By the 1790s the situation was impossible. Illconceived legislation had reduced the quality of legal whisky, increasing the demand for 'moonshine'. To raise money for the prosecution of the Napoleonic War the government imposed excise duties on everything they could think of - bricks, candles, calico, paper, salt, soap, hides, etc - and "when they could no longer be increased in number, they were raised in rate".

Meanwhile the smugglers became bolder and bolder. An official Report of 1790 commented: "Travelling in bands of 50, 80 or 100 or 150 horses remarkably stout and fleet [having] the audacity to go in this formidable manner in the open day upon the public high roads and through the streets of such towns and villages as they have occasion to pass".

The government was bereft of ideas about how to cope with the situation. Duty was tripled in 1793, doubled again in 1795 and again in 1800; further increases took place in 1804, 1811 and 1814.

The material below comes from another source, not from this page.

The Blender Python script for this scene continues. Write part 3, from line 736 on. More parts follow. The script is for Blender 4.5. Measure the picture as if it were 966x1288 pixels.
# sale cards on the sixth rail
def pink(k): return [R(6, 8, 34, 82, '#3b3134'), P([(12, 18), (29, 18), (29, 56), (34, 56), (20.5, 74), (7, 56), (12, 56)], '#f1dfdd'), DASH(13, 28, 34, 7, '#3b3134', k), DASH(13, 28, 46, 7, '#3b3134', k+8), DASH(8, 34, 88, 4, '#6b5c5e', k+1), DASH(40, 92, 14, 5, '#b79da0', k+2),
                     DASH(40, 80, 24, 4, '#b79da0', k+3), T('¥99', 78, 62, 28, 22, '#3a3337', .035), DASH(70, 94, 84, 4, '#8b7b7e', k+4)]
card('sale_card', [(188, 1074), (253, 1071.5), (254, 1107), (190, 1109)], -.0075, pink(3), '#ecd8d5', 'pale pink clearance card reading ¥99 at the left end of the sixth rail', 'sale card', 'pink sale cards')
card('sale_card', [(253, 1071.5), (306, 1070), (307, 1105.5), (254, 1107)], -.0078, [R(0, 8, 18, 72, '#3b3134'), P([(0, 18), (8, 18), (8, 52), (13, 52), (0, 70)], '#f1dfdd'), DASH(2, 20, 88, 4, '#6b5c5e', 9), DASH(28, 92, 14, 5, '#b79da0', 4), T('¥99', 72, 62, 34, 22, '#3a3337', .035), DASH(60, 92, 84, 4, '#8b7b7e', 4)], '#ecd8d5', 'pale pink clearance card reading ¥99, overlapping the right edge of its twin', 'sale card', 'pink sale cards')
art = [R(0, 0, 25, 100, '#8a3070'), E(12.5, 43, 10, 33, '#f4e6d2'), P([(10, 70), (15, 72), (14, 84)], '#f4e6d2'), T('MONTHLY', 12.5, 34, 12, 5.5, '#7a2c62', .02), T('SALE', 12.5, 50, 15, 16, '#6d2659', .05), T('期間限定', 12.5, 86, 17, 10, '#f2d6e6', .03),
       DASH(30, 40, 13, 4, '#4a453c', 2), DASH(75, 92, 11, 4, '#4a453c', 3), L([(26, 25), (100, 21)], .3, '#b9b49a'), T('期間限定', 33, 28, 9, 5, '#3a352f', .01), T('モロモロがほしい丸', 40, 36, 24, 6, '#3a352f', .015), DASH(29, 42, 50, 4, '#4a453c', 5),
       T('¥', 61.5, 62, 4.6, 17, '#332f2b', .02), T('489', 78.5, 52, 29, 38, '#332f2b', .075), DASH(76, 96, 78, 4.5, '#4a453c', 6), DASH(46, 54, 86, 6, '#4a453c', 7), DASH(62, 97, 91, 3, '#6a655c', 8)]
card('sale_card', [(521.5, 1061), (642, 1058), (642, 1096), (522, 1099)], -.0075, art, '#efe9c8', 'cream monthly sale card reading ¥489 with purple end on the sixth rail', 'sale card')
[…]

There was growing concern among landowners in the Highlands about the growth of violent crime, mostly associated with food shortages, evictions and land clearances for sheep parks, but blamed on the "lawless smugglers". The 4th Duke of Gordon, one of the most powerful landowners in the north east, addressed the House of Lords on the subject in 1820, urging a further reduction of duty and a more moderate attitude towards legal distillers. In return, he pledged the landowners co-operation in putting down smuggling. A Commission of Inquiry (sic) into the Revenue was set up, and following its Report, the law was completely overhauled by the Excise Act of 1823, with a view to encouraging distillers to 'go legal'. Thus were the foundations of the modern whisky industry laid.